**Prompt**
It is required that the lines from the top of the listing through the line with "C = S.collection" be reproduced exactly, excluding pictures.

▬▬▬▬▬▬▬▬▬▬

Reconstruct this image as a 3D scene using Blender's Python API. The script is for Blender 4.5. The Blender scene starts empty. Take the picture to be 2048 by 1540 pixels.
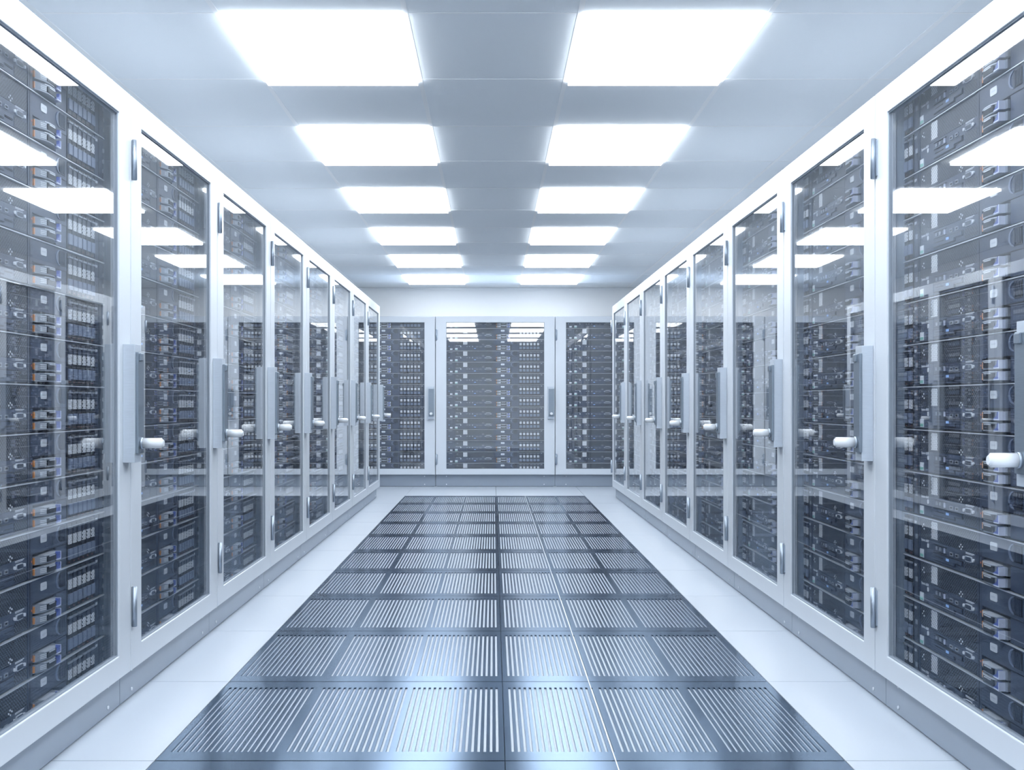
import bpy, bmesh, math
from mathutils import Vector, Matrix
PI = math.pi
S = bpy.context.scene
C = S.collection

# ------------------------------------------------------------------ sizes
F = 2487.0                 # focal length in pixels of the 2048 wide frame
EYE = 1.04                 # camera height
VPX, VPY = 986.0, 805.0
XL, XR = 1.2413, 1.309     # door planes left / right of the camera
W = 1.34                   # side cabinet pitch
Z0 = 4.262                 # first door seam, distance from camera
ZB = 15.34                 # door plane of the cabinets across the end
WB = 1.477
CEIL = 2.62
ENDW = 17.15

# ------------------------------------------------------------------ materials
MATS = {}
def mat(name, col, rough=.5, metal=0., spec=.5, emit=None, estr=0., noise=0., nscale=30., bump=0., stretch=(1, 1, 1)):
    m = bpy.data.materials.new(name); m.use_nodes = True
    nt = m.node_tree; b = nt.nodes['Principled BSDF']
    b.inputs['Base Color'].default_value = (*col, 1)
    b.inputs['Roughness'].default_value = rough
    b.inputs['Metallic'].default_value = metal
    b.inputs['Specular IOR Level'].default_value = spec
    if emit:
        b.inputs['Emission Color'].default_value = (*emit, 1)
        b.inputs['Emission Strength'].default_value = estr
    if noise or bump:
        tc = nt.nodes.new('ShaderNodeTexCoord'); mp = nt.nodes.new('ShaderNodeMapping')
        mp.inputs['Scale'].default_value = stretch
        nz = nt.nodes.new('ShaderNodeTexNoise'); nz.inputs['Scale'].default_value = nscale
        nz.inputs['Detail'].default_value = 3
        nt.links.new(tc.outputs['Object'], mp.inputs['Vector']); nt.links.new(mp.outputs['Vector'], nz.inputs['Vector'])
        if noise:
            r = nt.nodes.new('ShaderNodeMapRange')
            r.inputs['To Min'].default_value = 1 - noise; r.inputs['To Max'].default_value = 1 + noise
            mx = nt.nodes.new('ShaderNodeMix'); mx.data_type = 'RGBA'; mx.blend_type = 'MULTIPLY'
            mx.inputs['Factor'].default_value = 1; mx.inputs['A'].default_value = (*col, 1)
            nt.links.new(nz.outputs['Fac'], r.inputs['Value']); nt.links.new(r.outputs['Result'], mx.inputs['B'])
            nt.links.new(mx.outputs['Result'], b.inputs['Base Color'])
        if bump:
            bp = nt.nodes.new('ShaderNodeBump'); bp.inputs['Strength'].default_value = bump; bp.inputs['Distance'].default_value = .001
            nt.links.new(nz.outputs['Fac'], bp.inputs['Height']); nt.links.new(bp.outputs['Normal'], b.inputs['Normal'])
    MATS[name] = m
    return m

def hexmat(name, metal_col, hole_col, s=.0155, sz=.0115, r=.335, rough=.45):
    """sheet with staggered round holes, in the object's own x / z"""
    m = bpy.data.materials.new(name); m.use_nodes = True
    nt = m.node_tree; N = nt.nodes; L = nt.links; b = N['Principled BSDF']
    tc = N.new('ShaderNodeTexCoord'); sp = N.new('ShaderNodeSeparateXYZ'); L.new(tc.outputs['Object'], sp.inputs[0])
    def M(op, a, bb=None):
        n = N.new('ShaderNodeMath'); n.operation = op
        for i, v in enumerate((a, bb)):
            if v is None: continue
            if isinstance(v, (int, float)): n.inputs[i].default_value = v
            else: L.new(v, n.inputs[i])
        return n.outputs[0]
    def dist(ox, oz):
        fx = M('SUBTRACT', M('FRACT', M('ADD', M('DIVIDE', sp.outputs['X'], s), 100 + ox)), .5)
        fz = M('SUBTRACT', M('FRACT', M('ADD', M('DIVIDE', sp.outputs['Z'], sz), 100 + oz)), .5)
        return M('SQRT', M('ADD', M('MULTIPLY', fx, fx), M('MULTIPLY', fz, fz)))
    d = M('MINIMUM', dist(0, 0), dist(.5, .5))
    k = M('LESS_THAN', d, r)
    mx = N.new('ShaderNodeMix'); mx.data_type = 'RGBA'
    mx.inputs['A'].default_value = (*metal_col, 1); mx.inputs['B'].default_value = (*hole_col, 1)
    L.new(k, mx.inputs['Factor']); L.new(mx.outputs['Result'], b.inputs['Base Color'])
    b.inputs['Roughness'].default_value = rough
    MATS[name] = m
    return m

mat('paint', (.67, .72, .785), .38, noise=.015, nscale=6)
mat('paint_body', (.74, .79, .86), .42, noise=.015, nscale=6)
mat('plinth', (.29, .34, .41), .34, noise=.03, nscale=8)
mat('liner', (.30, .37, .47), .5, noise=.45, nscale=26, stretch=(1, 6, .25))
mat('inner', (.10, .13, .18), .6, noise=.1)
mat('wall', (.95, .965, .98), .6, noise=.01, nscale=3)
mat('ceil', (.905, .95, .99), .7, noise=.02, nscale=2)
mat('tbar', (.96, .98, 1.), .5, noise=.01)
mat('floor', (.52, .575, .65), .34, noise=.015, nscale=2)
mat('joint', (.05, .07, .10), .8, noise=.05)
mat('steel', (.130, .162, .208), .185, metal=1., noise=.03, nscale=3)
MATS['steel'].node_tree.nodes['Principled BSDF'].inputs['Specular Tint'].default_value = (.60, .675, .77, 1)
mat('tray', (.44, .50, .58), .5, noise=.02)
mat('handle', (.55, .61, .69), .42, metal=.3, noise=.10, nscale=160, stretch=(.15, .15, 3), bump=.25)
mat('grip', (.25, .30, .36), .35, metal=.6, noise=.1, nscale=120, stretch=(.2, .2, 3))
mat('knob', (.82, .86, .91), .22, noise=.01)
mat('chrome', (.40, .46, .54), .42, metal=.7, noise=.04, nscale=80)
mat('chassis', (.034, .050, .092), .38, noise=.15, nscale=14)
mat('chassis2', (.048, .068, .120), .40, noise=.12, nscale=14)
mat('black', (.006, .008, .013), .5, noise=.1)
mat('lip', (.80, .85, .92), .28, metal=.25, noise=.03)
mat('silver', (.36, .40, .46), .32, metal=.35, noise=.08, nscale=60)
mat('slate', (.19, .24, .35), .35, noise=.1, nscale=40)
mat('white_tag', (.82, .86, .92), .4, noise=.02)
mat('tagline', (.68, .73, .80), .4, noise=.02)
mat('gasket', (.30, .35, .42), .6, noise=.02)
mat('orange', (.85, .33, .06), .4, noise=.03)
mat('blue', (.08, .13, .46), .35, noise=.05)
mat('palelilac', (.78, .83, 1.0), .35, noise=.03)
mat('green', (.25, .60, .52), .4, noise=.05)
mat('led_blue', (.30, .50, .92), .4, emit=(.35, .6, 1.), estr=.15, noise=.02)
mat('led_red', (.5, .16, .10), .4, emit=(1, .3, .12), estr=.05, noise=.02)
hexmat('hex', (.10, .13, .19), (.003, .005, .009))
hexmat('hexwhite', (.05, .07, .10), (.86, .89, .94), s=.0125, sz=.0115, r=.35)
mat('lamp', (.9, .95, 1), .5, emit=(.91, .958, 1.0), estr=4.75, noise=.005)

for k in ('led_blue', 'led_red'): MATS[k].cycles.emission_sampling = 'NONE'

# clear glass pane: transmission plus mirror reflection rising with the viewing angle
g = bpy.data.materials.new('glass'); g.use_nodes = True
nt = g.node_tree; N = nt.nodes; L = nt.links; N.remove(N['Principled BSDF'])
geo = N.new('ShaderNodeNewGeometry')
dt = N.new('ShaderNodeVectorMath'); dt.operation = 'DOT_PRODUCT'
L.new(geo.outputs['Incoming'], dt.inputs[0]); L.new(geo.outputs['Normal'], dt.inputs[1])
def gm(op, a, b=None):
    n = N.new('ShaderNodeMath'); n.operation = op
    for i, v in enumerate((a, b)):
        if v is None: continue
        if isinstance(v, (int, float)): n.inputs[i].default_value = v
        else: L.new(v, n.inputs[i])
    return n.outputs[0]
F0 = .085
sch = gm('ADD', gm('MULTIPLY', gm('POWER', gm('SUBTRACT', 1., gm('ABSOLUTE', dt.outputs['Value'])), 5.), 1 - F0), F0)
tr = N.new('ShaderNodeBsdfTransparent'); tr.inputs[0].default_value = (.985, .992, 1, 1)
gl = N.new('ShaderNodeBsdfGlossy'); gl.inputs['Roughness'].default_value = 0.; gl.inputs['Color'].default_value = (1, 1, 1, 1)
mxs = N.new('ShaderNodeMixShader'); L.new(sch, mxs.inputs[0]); L.new(tr.outputs[0], mxs.inputs[1]); L.new(gl.outputs[0], mxs.inputs[2])
L.new(mxs.outputs[0], N['Material Output'].inputs['Surface'])
MATS['glass'] = g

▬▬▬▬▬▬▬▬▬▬

**Exercise response**
Reconstruct this image as a 3D scene using Blender's Python API. The script is for Blender 4.5. The Blender scene starts empty. Take the picture to be 2048 by 1540 pixels.
import bpy, bmesh, math
from mathutils import Vector, Matrix
PI = math.pi
S = bpy.context.scene
C = S.collection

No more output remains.